To do = Return the records from the first line through the line containing "cy.blur_glossy = 0.3", and leave out the pictures.

[Records from a collection]
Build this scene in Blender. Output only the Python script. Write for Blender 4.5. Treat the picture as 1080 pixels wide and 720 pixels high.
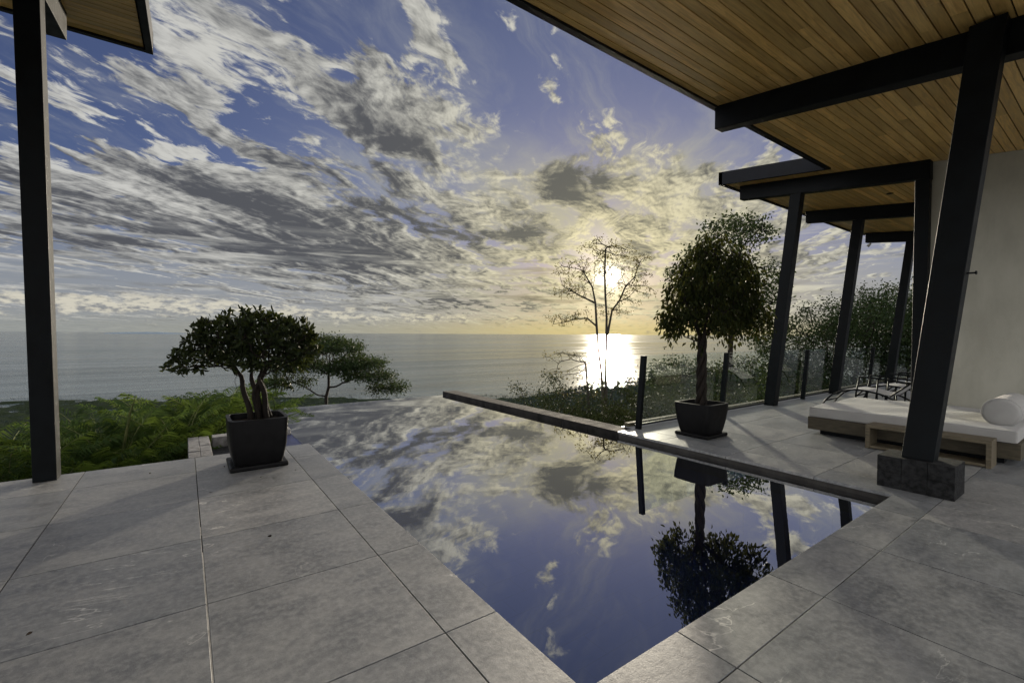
import bpy, bmesh, math, random
import numpy as np
from mathutils import Vector, Matrix
R = math.radians
for o in list(bpy.data.objects): bpy.data.objects.remove(o)
SC = bpy.context.scene
COL = SC.collection
rng = np.random.default_rng(7)
random.seed(7)

# ------------------------------------------------------------------ camera
EYE = 1.45
yaw, pitch, roll = R(-35.8), math.atan(8.0/479.0), R(0.33)
fw = Vector((math.sin(-yaw)*math.cos(pitch), math.cos(yaw)*math.cos(pitch), -math.sin(pitch)))
rt = Vector((math.cos(yaw), math.sin(yaw), 0))
up = rt.cross(fw)
r2 = rt*math.cos(roll) + up*math.sin(roll)
u2 = -rt*math.sin(roll) + up*math.cos(roll)
cam_data = bpy.data.cameras.new('camera')
cam = bpy.data.objects.new('camera', cam_data); COL.objects.link(cam)
m = Matrix((r2, u2, -fw)).transposed().to_4x4(); m.translation = Vector((0, 0, EYE))
cam.matrix_world = m
cam_data.sensor_width = 36.0; cam_data.lens = 36.0*479.0/1080.0
cam_data.clip_start = 0.05; cam_data.clip_end = 500000
SC.camera = cam

# ------------------------------------------------------------------ exposure, sampling
SC.view_settings.view_transform = 'Standard'; SC.view_settings.look = 'None'
SC.view_settings.exposure = 1.1; SC.view_settings.gamma = 1.0
SC.view_settings.use_curve_mapping = False
SC.render.engine = 'CYCLES'
cy = SC.cycles
cy.use_adaptive_sampling = True; cy.adaptive_threshold = 0.02
cy.use_denoising = True
try: cy.denoiser = 'OPENIMAGEDENOISE'
except Exception: pass
cy.max_bounces = 8; cy.diffuse_bounces = 4; cy.glossy_bounces = 4; cy.transparent_max_bounces = 16
cy.sample_clamp_indirect = 6.0; cy.caustics_reflective = True; cy.caustics_refractive = False
cy.blur_glossy = 0.3

# ------------------------------------------------------------------ node helper
class G:
    """small wrapper for writing shader graphs"""
    def __init__(s, nt):
        s.nt = nt; s.n = nt.nodes; s.l = nt.links; s.n.clear()
    def node(s, t, **kw):
        nd = s.n.new(t)
        for k, v in kw.items(): setattr(nd, k, v)
        return nd
    def put(s, sock, v):
        if v is None: return
        if isinstance(v, bpy.types.NodeSocket): s.l.new(v, sock)
        elif isinstance(v, (tuple, list)) and sock.type == 'RGBA' and len(v) == 3: sock.default_value = (*v, 1)
        else: sock.default_value = v
    def m(s, op, a, b=None, c=None, clamp=False):
        nd = s.node('ShaderNodeMath', operation=op, use_clamp=clamp)
        s.put(nd.inputs[0], a); s.put(nd.inputs[1], b)
        if c is not None: s.put(nd.inputs[2], c)
        return nd.outputs[0]
    def vm(s, op, a, b=None, scale=None):
        nd = s.node('ShaderNodeVectorMath', operation=op)
        s.put(nd.inputs[0], a); s.put(nd.inputs[1], b)
        if scale is not None: s.put(nd.inputs['Scale'], scale)
        return nd.outputs['Value'] if op in ('DOT_PRODUCT', 'LENGTH', 'DISTANCE') else nd.outputs[0]
    def xyz(s, x, y, z=0.0):
        nd = s.node('ShaderNodeCombineXYZ')
        for i, v in enumerate((x, y, z)): s.put(nd.inputs[i], v)
        return nd.outputs[0]
    def sep(s, v):
        nd = s.node('ShaderNodeSeparateXYZ'); s.put(nd.inputs[0], v); return nd.outputs
    def noise(s, vec, scale, detail=4, rough=0.5, dist=0.0, lac=2.0, color=False):
        nd = s.node('ShaderNodeTexNoise'); s.put(nd.inputs['Vector'], vec)
        for k, v in (('Scale', scale), ('Detail', detail), ('Roughness', rough), ('Distortion', dist), ('Lacunarity', lac)): s.put(nd.inputs[k], v)
        return nd.outputs['Color'] if color else nd.outputs[0]
    def map(s, vec, loc=(0,0,0), rot=(0,0,0), scale=(1,1,1), vt='POINT'):
        nd = s.node('ShaderNodeMapping', vector_type=vt); s.put(nd.inputs[0], vec)
        nd.inputs['Location'].default_value = loc; nd.inputs['Rotation'].default_value = rot; nd.inputs['Scale'].default_value = scale
        return nd.outputs[0]
    def rng(s, v, a, b, c=0.0, d=1.0, smooth=True):
        nd = s.node('ShaderNodeMapRange', interpolation_type='SMOOTHSTEP' if smooth else 'LINEAR')
        for i, q in enumerate((v, a, b, c, d)): s.put(nd.inputs[i], q)
        return nd.outputs[0]
    def mix(s, f, a, b, mode='MIX'):
        nd = s.node('ShaderNodeMix', data_type='RGBA', blend_type=mode)
        s.put(nd.inputs[0], f); s.put(nd.inputs[6], a); s.put(nd.inputs[7], b)
        return nd.outputs[2]
    def attr(s, name):
        nd = s.node('ShaderNodeAttribute', attribute_name=name); return nd.outputs['Fac']

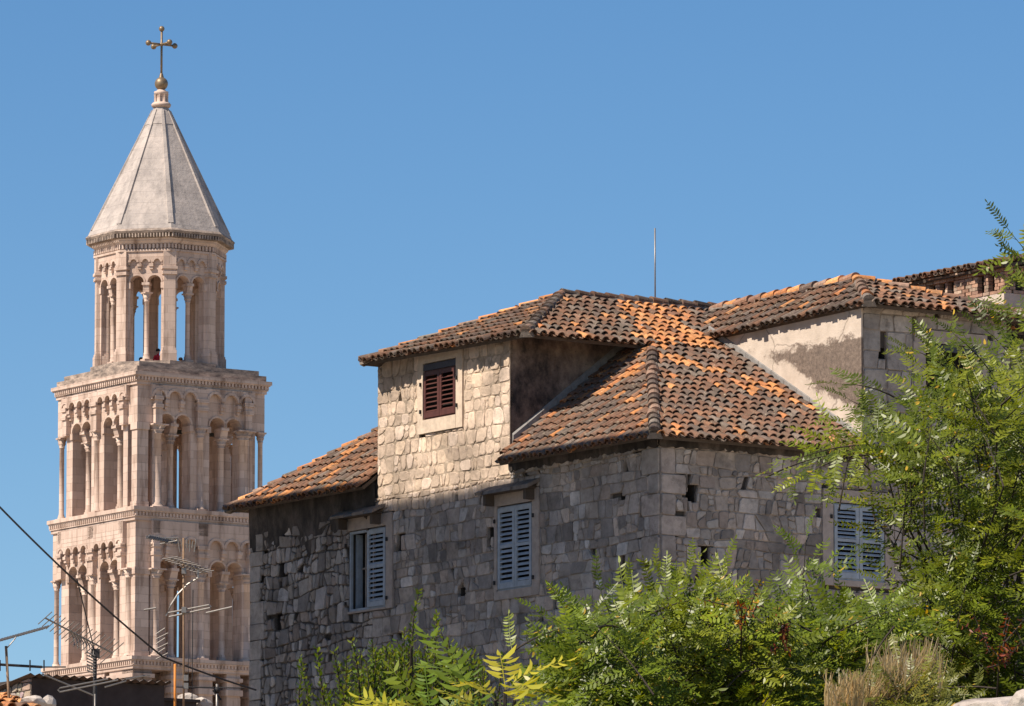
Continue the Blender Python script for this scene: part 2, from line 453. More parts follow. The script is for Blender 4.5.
# ------------------------------------------------------------------ clay tile roofs
OLD = [(.22, .125, .088), (.17, .105, .078), (.12, .083, .067), (.28, .175, .125), (.22, .18, .15), (.095, .075, .064), (.36, .225, .16), (.26, .14, .09), (.15, .11, .09)]
from mathutils import noise as mnoise
OLDS = sorted([(.23, .125, .082), (.19, .112, .08), (.155, .10, .078), (.29, .165, .11), (.23, .175, .14), (.135, .10, .083), (.35, .21, .145), (.27, .135, .082), (.18, .13, .105), (.31, .155, .088)], key=sum)
NEW = [(.56, .235, .085), (.62, .28, .11), (.50, .20, .08)]
def tiles(mb, poly, r, new=None, pitch=.225, row=.30, dark=1.0, dirt=.0):
    """poly: 3D corners on one plane, the first two along the eave; barrel tiles, cover and channel"""
    P = [Vector(p) for p in poly]
    u = (P[1] - P[0]).normalized(); n = Vector((0, 0, 0))
    for i in range(len(P)): n += P[i].cross(P[(i + 1) % len(P)])
    n.normalize()
    if n.z < 0: n = -n
    v = n.cross(u)
    q = [((p - P[0]).dot(u), (p - P[0]).dot(v)) for p in P]
    umax = max(a for a, b in q); umin = min(a for a, b in q)
    def span(x):
        hit = []
        for i in range(len(q)):
            (a, b), (c, d) = q[i], q[(i + 1) % len(q)]
            if (a - x) * (c - x) < 0: hit.append(b + (d - b) * (x - a) / (c - a))
        return (min(hit), max(hit)) if len(hit) >= 2 else None
    W = lambda a, b, h: P[0] + u * a + v * b + n * h
    k = 0; x = umin + pitch * .5
    while x < umax:
        for half in (0, 1):
            xx = x + half * pitch * .5
            sp = span(xx)
            if not sp or sp[1] - sp[0] < .08: continue
            j0 = math.floor(sp[0] / row)
            vv = j0 * row if sp[0] > .05 else -0.06
            while vv < sp[1] - .03:
                lo = max(vv, sp[0] - .06); hi = min(vv + row + .11, sp[1] + .02)
                vn = (math.floor((vv + .08) / row) + 1) * row
                if hi - lo > .06:
                    cx = xx + r.gauss(0, .013); skew = r.gauss(0, .018); lo2 = lo + r.gauss(0, .02) - (r.uniform(.03, .10) if r.random() < .05 else 0)
                    isn = new is not None and r.random() < new(xx, vv, W(xx, vv, 0))
                    pw = W(xx, vv, 0); nv = .5 + .5 * mnoise.noise(pw * 1.3) + .35 * mnoise.noise(pw * 4.1)
                    c = r.choice(NEW) if isn else OLDS[max(0, min(len(OLDS) - 1, int(len(OLDS) * (nv * .62 + r.random() * .38))))]; f = r.uniform(.78, 1.15) * (.92 if isn else .80 * dark)
                    c = tuple(min(.9, t * f) for t in c)
                    if half == 0:
                        rl, ru, sg, h0, h1, fl = .090, .070, 1, .075, .035, .95
                    else:
                        rl, ru, sg, h0, h1, fl = .078, .095, -1, .085, .055, .8
                        c = tuple(t * .85 for t in c)
                    A = []
                    for (vvv, rr, hh, sk) in ((lo2, rl, h0, 0), (hi, ru, h1, skew)):
                        for th in (0, .02):
                            for i in range(7):
                                a = math.pi * i / 6
                                A.append(W(cx + sk + (rr - th) * math.cos(a), vvv, hh + sg * (rr - th) * fl * math.sin(a) + r.uniform(-.003, .003)))
                    Fc = [(i, i + 1, 14 + i + 1, 14 + i) for i in range(6)] + [(i, i + 1, 7 + i + 1, 7 + i) for i in range(6)]
                    mb.add(A, Fc, c, 0, False)
                vv = vn if vn > vv + .05 else vv + row
        x += pitch; k += 1
    # the deck under the tiles
    D = []
    for a, b in q:
        D.append((a, b))
    top = [W(a, max(b, .05), .0) for a, b in D]; bot = [W(a, max(b, .05), -.07) for a, b in D]
    N = len(D)
    mb.add(top + bot, [tuple(range(N)), tuple(range(N, 2 * N))[::-1]] + [(i, (i + 1) % N, N + (i + 1) % N, N + i) for i in range(N)], (.1, .08, .06), 1)

def ridge(mb, pts, r, rad=.13, L=.36, new=.1, dark=1.0, lift=.07):
    pts = [Vector(p) for p in pts]
    for s in range(len(pts) - 1):
        a, b = pts[s], pts[s + 1]; d = b - a; n = max(1, int(d.length / L)); d.normalize()
        x = d.cross(Vector((0, 0, 1))).normalized(); z = x.cross(d)
        for i in range(n):
            p = a + d * (i * (b - a).length / n); q = a + d * ((i + 1) * (b - a).length / n + .07)
            c = r.choice(NEW if r.random() < new else OLD); f = r.uniform(.75, 1.2) * dark; c = tuple(t * f for t in c)
            V = []; jx = r.gauss(0, .012)
            for (o, rr, h) in ((p, rad, .03), (q, rad * .82, .0)):
                for k in range(9):
                    t = math.pi * (-.1 + 1.2 * k / 8)
                    V.append(o + x * (rr * math.cos(t) + jx) + z * (rr * .85 * math.sin(t) + h + lift))
            mb.add(V, [(k, k + 1, 9 + k + 1, 9 + k) for k in range(8)] + [tuple(range(9))], c)
        # mortar bed
        V = []
        for o in (a, b):
            V += [o - x * (rad + .03) + z * (-.05), o + x * (rad + .03) + z * (-.05), o + x * rad * .7 + z * (lift + .05), o - x * rad * .7 + z * (lift + .05)]
        mb.add(V, [(0, 1, 5, 4), (1, 2, 6, 5), (2, 3, 7, 6), (3, 0, 4, 7), (0, 1, 2, 3), (4, 5, 6, 7)], (.15, .12, .1), 1)

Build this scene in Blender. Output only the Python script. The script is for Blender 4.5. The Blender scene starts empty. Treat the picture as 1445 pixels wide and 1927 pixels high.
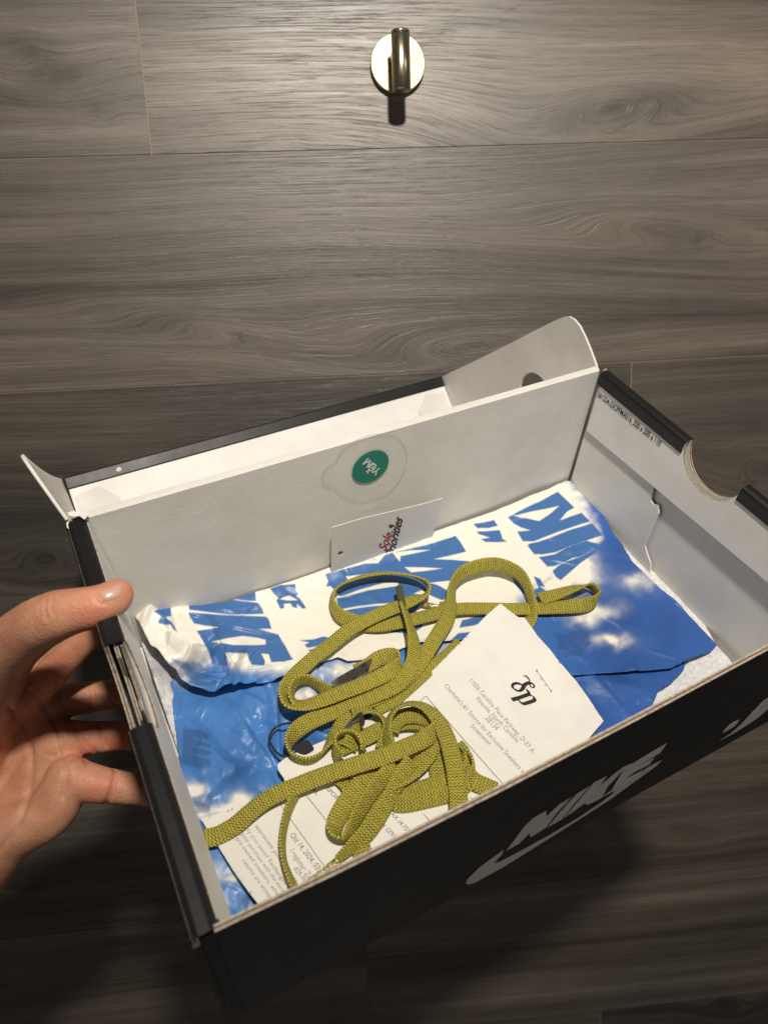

Exercise answer =
Build this scene in Blender. Output only the Python script. Write for Blender 4.5. Treat the picture as 1080 pixels wide and 720 pixels high.
import bpy, bmesh, math, random
import numpy as np
from mathutils import Vector, Matrix
R = math.radians
for o in list(bpy.data.objects): bpy.data.objects.remove(o)
SC = bpy.context.scene
COL = SC.collection
rng = np.random.default_rng(7)
random.seed(7)

# ------------------------------------------------------------------ camera
EYE = 1.45
yaw, pitch, roll = R(-35.8), math.atan(8.0/479.0), R(0.33)
fw = Vector((math.sin(-yaw)*math.cos(pitch), math.cos(yaw)*math.cos(pitch), -math.sin(pitch)))
rt = Vector((math.cos(yaw), math.sin(yaw), 0))
up = rt.cross(fw)
r2 = rt*math.cos(roll) + up*math.sin(roll)
u2 = -rt*math.sin(roll) + up*math.cos(roll)
cam_data = bpy.data.cameras.new('camera')
cam = bpy.data.objects.new('camera', cam_data); COL.objects.link(cam)
m = Matrix((r2, u2, -fw)).transposed().to_4x4(); m.translation = Vector((0, 0, EYE))
cam.matrix_world = m
cam_data.sensor_width = 36.0; cam_data.lens = 36.0*479.0/1080.0
cam_data.clip_start = 0.05; cam_data.clip_end = 500000
SC.camera = cam

# ------------------------------------------------------------------ exposure, sampling
SC.view_settings.view_transform = 'Standard'; SC.view_settings.look = 'None'
SC.view_settings.exposure = 1.1; SC.view_settings.gamma = 1.0
SC.view_settings.use_curve_mapping = False
SC.render.engine = 'CYCLES'
cy = SC.cycles
cy.use_adaptive_sampling = True; cy.adaptive_threshold = 0.02
cy.use_denoising = True
try: cy.denoiser = 'OPENIMAGEDENOISE'
except Exception: pass
cy.max_bounces = 8; cy.diffuse_bounces = 4; cy.glossy_bounces = 4; cy.transparent_max_bounces = 16
cy.sample_clamp_indirect = 6.0; cy.caustics_reflective = True; cy.caustics_refractive = False
cy.blur_glossy = 0.3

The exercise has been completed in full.